Amiral Paul MARZIN: Journal

Pour ceux de ma génération, les baby-boomers en général, et les marins en particulier, l’attitude de la Marine française pendant les années dramatiques de 1940 à 1944 reste très difficile à comprendre sereinement. Alors même que les derniers témoins nous quittent, la blessure n’est toujours pas guérie.

La fille de l’amiral Marzin rend un hommage bien sympathique à son père, mais surtout nous fait vivre de l’intérieur les situations  intenables et les choix déchirants auxquels cette génération a dû faire face. Ni historienne ni journaliste, elle nous livre le Journal de son père, en y insérant habilement des notes historiques simples et factuelles ou bien plus personnelles et familiales. Grâce à sa présentation, il est aisé de se placer dans la situation de l’époque, mais pas forcément de trancher. L’histoire officielle nous a été injectée suivant le principe éternel du « Vae victis », la réputation de la Marine française à Vichy est mauvaise et donnée comme inexplicablement loyale à un gouvernement collaborateur, infesté d’amiraux félons…  Objectivement, qu’en est-il ?

Marin courageux et parfaitement loyal à son pays (Honneur, Patrie, Valeur, Discipline) l’amiral Marzin (AEN13) eut une carrière brillante jusqu’à ce que l’Histoire ne lui fasse plus de cadeaux. Commandant du Richelieu qu’il exfiltre in extremis de Brest, il est à Dakar lorsque Churchill commet à Mers-El-kébir, le 8 juillet 1940, une faute politique majeure. Ce dernier décide pratiquement seul et impose à ses marins l’attaque de leurs compagnons d’armes de la Marine française (1 300 morts). Les conséquences seront incalculables… Il repousse à Dakar l’expédition gaulliste du 24 septembre 1940. De retour à Vichy, et moins anti-anglais qu’il n’aurait pu l’être, il est chargé de négocier avec la commission allemande d’armistice. Partie de poker menteur où il freinera la collaboration militaire de l’amiral Darlan, qu’il désapprouvait complètement. Le débarquement allié en Afrique du Nord le 8 novembre 42 fait tout basculer et donne une dernière chance à Vichy de rallier honorablement le camp des ennemis de l’occupant. Or, le Maréchal Pétain refuse de partir avec la flotte pour Alger : aussi le sabordage de Toulon le meurtrit-il profondément en tant que partisan du départ de la flotte. Il avait démissionné dès le 19 novembre 42, tenté de passer à Alger, puis d’entrer dans la Résistance, mais tenu à l’écart, par vengeance, il ne pourra participer activement à la Libération. Blanchi avec honneur par la commission d’épuration, il ne retrouvera pas de situation dans la Marine.
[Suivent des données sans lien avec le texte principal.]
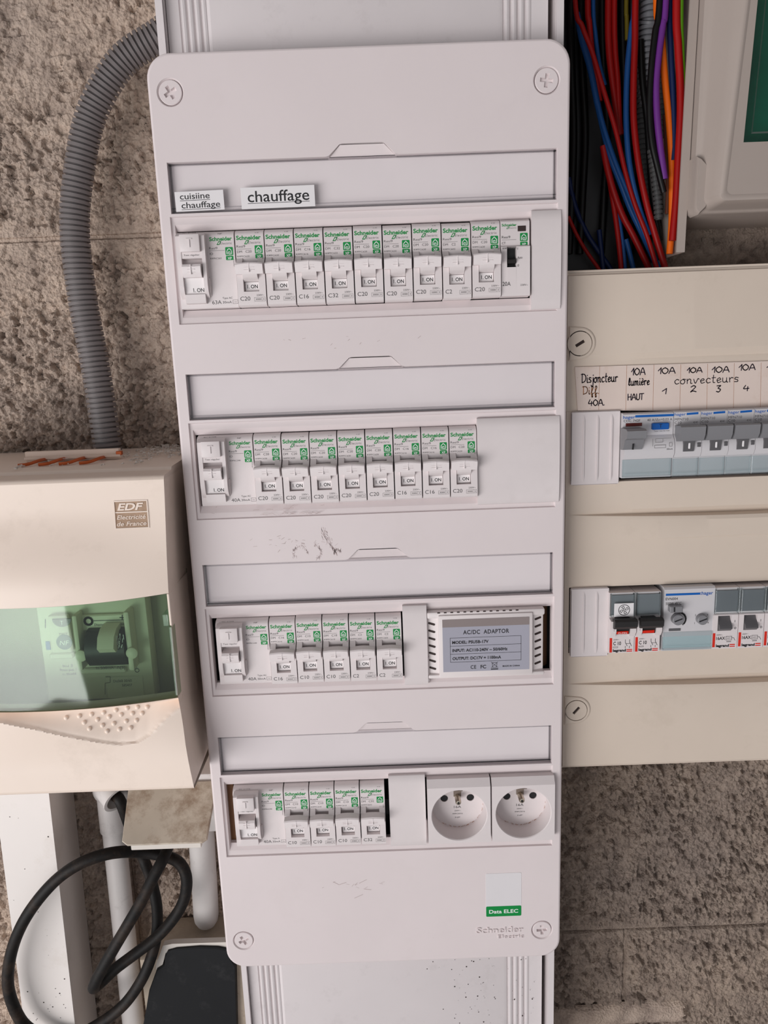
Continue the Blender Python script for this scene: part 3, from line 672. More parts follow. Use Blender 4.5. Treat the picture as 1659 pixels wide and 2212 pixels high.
# ------------------------------------------------------------------ two power sockets
def make_socket():
    t = thing('power_socket', 'x', 'socket', (0, 0, 0))
    cu, cz, R = 22.6, -2.6, 19.9; m = M()
    # front plate outline with the round well; upper edge slopes back
    m.plate(rect(.3, 44.7, -24.4, 19.2), [circ(cu, cz, R, 48)], 5)
    m.add([(.3, 5, 19.2), (44.7, 5, 19.2), (44.7, 1.4, 24.2), (.3, 1.4, 24.2)], [(0, 1, 2, 3)])
    m.add([(.3, 1.4, 24.2), (44.7, 1.4, 24.2), (44.7, -6, 24.2), (.3, -6, 24.2)], [(0, 1, 2, 3)])
    for u in (.3, 44.7): m.add([(u, 5, -24.4), (u, 5, 19.2), (u, 1.4, 24.2), (u, -6, 24.2), (u, -6, -24.4)], [(0, 1, 2, 3, 4)])
    m.add([(.3, 5, -24.4), (44.7, 5, -24.4), (44.7, -6, -24.4), (.3, -6, -24.4)], [(0, 1, 2, 3)])
    obj('face_plate', m, 'module', t, smooth=20)
    m = M(); c48 = lambda r, d: [(u, d, z) for u, z in circ(cu, cz, r, 48)]
    m.loft([c48(R, 5), c48(R - .5, 4.4), c48(R - 1.0, -9.5)], False, False)
    hs = [circ(cu - 9.5, cz + 4.6, 2.75, 20), circ(cu + 9.5, cz + 4.6, 2.75, 20)]
    m.plate(circ(cu, cz, R - 1.0, 48), hs, -9.5)
    for h in hs: m.ring(h, -9.5, h, -22)
    obj('well', m, 'module', t, smooth=30)
    for s in (-1, 1):
        m = M(); m.plate(circ(cu + s * 9.5, cz + 4.6, 2.74, 20), [], -10.3); obj('contact_hole', m, 'dark', t)
    m = M(); m.lathe(cu, cz + 6.2, [(0, -1.2), (.9, -1.2), (.9, -.6), (1.6, -.7), (2.1, -1.6), (2.1, -9.5)], 20); p = obj('earth_pin', m, 'metal', t)
    m = M(); m.lathe(cu, cz + 6.2, [(0, -.75), (.8, -.75)], 12); obj('pin_hole', m, 'dark', p)
    m = M(); m.box(cu - 2.7, cu + 2.7, -9.4, -8.9, cz + 6.2, cz + R - 1.2); m.box(cu - 2.7, cu + 2.7, -9.4, 3.4, cz + R - 1.9, cz + R - 1.45); obj('earth_strip', m, plastic('dull_brown_metal', srgb(132, 118, 108), .45, .1), t)
    k = M(); d = -9.4
    k.text('16A', cu, cz - 3.4, 2.0, d, 5.2, 'C'); k.text('250V~', cu, cz - 6.0, 1.0, d, 4.6, 'C'); k.text('R9PCS016', cu, cz - 8.4, 1.0, d, 7.2, 'C'); k.text('NF', cu, cz - 11.4, 1.0, d, 3.6, 'C')
    obj('printed_text', k, 'grey_ink', t, kind='stuff')
    m = M(); random.seed(5)
    for i in range(46):
        a = random.gauss(-PI / 2 + .25, .5); r = R - 1.35 + random.gauss(0, .25); L = random.uniform(.02, .08)
        m.ribbon([(cu + r * math.cos(a), cz + r * math.sin(a)), (cu + r * math.cos(a + L), cz + r * math.sin(a + L))], random.uniform(.08, .3), -9.4)
    obj('grime_line', m, 'brownink', t, kind='stuff')
    return t
so = make_socket(); BASE[so.name] = (153.0, D + 1, -327.2); so.location = W(153.0, D + 1, -327.2); so['label'] = 'left one of two white round power sockets in the bottom row'; so['group'] = 'power sockets in the bottom row'
dup(so, (198.4, D + 1, -327.4), 'right one of two white round power sockets in the bottom row')

# ------------------------------------------------------------------ grey corrugated conduit on the left
pts = [(60, 30, 268), (20, 30, 222), (-6.4, 30, 200.3), (-32.1, 30, 185.5), (-55.5, 28, 156), (-69.2, 27, 117.5), (-75.8, 27, 82), (-75.8, 27, 39), (-72.5, 28, 1), (-69.8, 30, -31.6), (-68, 32, -70), (-67.5, 33, -74)]
def corrugated(pts, r, pitch, depth, n=20):
    sp = [Vector(p) for p in spline(pts, 14)]; acc = [0]
    for a, b in zip(sp[:-1], sp[1:]): acc.append(acc[-1] + (b - a).length)
    P, Rr = [], []; k = int(acc[-1] / pitch)
    prof = ((0, r), (.06, r + .001), (.58, r + .001), (.64, r), (.68, r - depth), (.96, r - depth))
    for i in range(k):
        for f, rr in prof:
            s_ = (i + f) * pitch; P.append(tuple(interp(s_, acc, [p[q] for p in sp]) for q in range(3))); Rr.append(rr)
    return M().tube(P, Rr, n)
o_ = obj('corrugated_conduit', corrugated([(3, 30, 205.5)] + pts[2:], 9.9, 3.55, 1.9, 28), 'conduit', base=(-68, 33, -74), smooth=28)
o_['label'] = 'grey corrugated conduit curving down the rough wall left of the white panel'; o_['category'] = 'conduit'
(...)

Son histoire mérite le respect : on peut comprendre la tristesse et l’amertume de sa fille qui nous livre ici un témoignage exceptionnel et éclairant. Qu’aurions-nous fait en pareilles circonstances ? Gardons-nous de juger hâtivement avec les critères et les références d’aujourd’hui. Les responsabilités, l’environnement immédiat et les informations disponibles alors, devaient sérieusement obscurcir la vision. La personnalité des chefs et leurs entourages aussi : orgueil obstiné et sénile d’un côté, orgueil ambitieux et sans scrupules de l’autre.

« Il m’est toujours resté l’impression d’avoir été roulé comme un galet par la mer », écrit-il en 1955 à son fils. L’excellente préface de l’amiral Lanxade est aussi à relire en postface.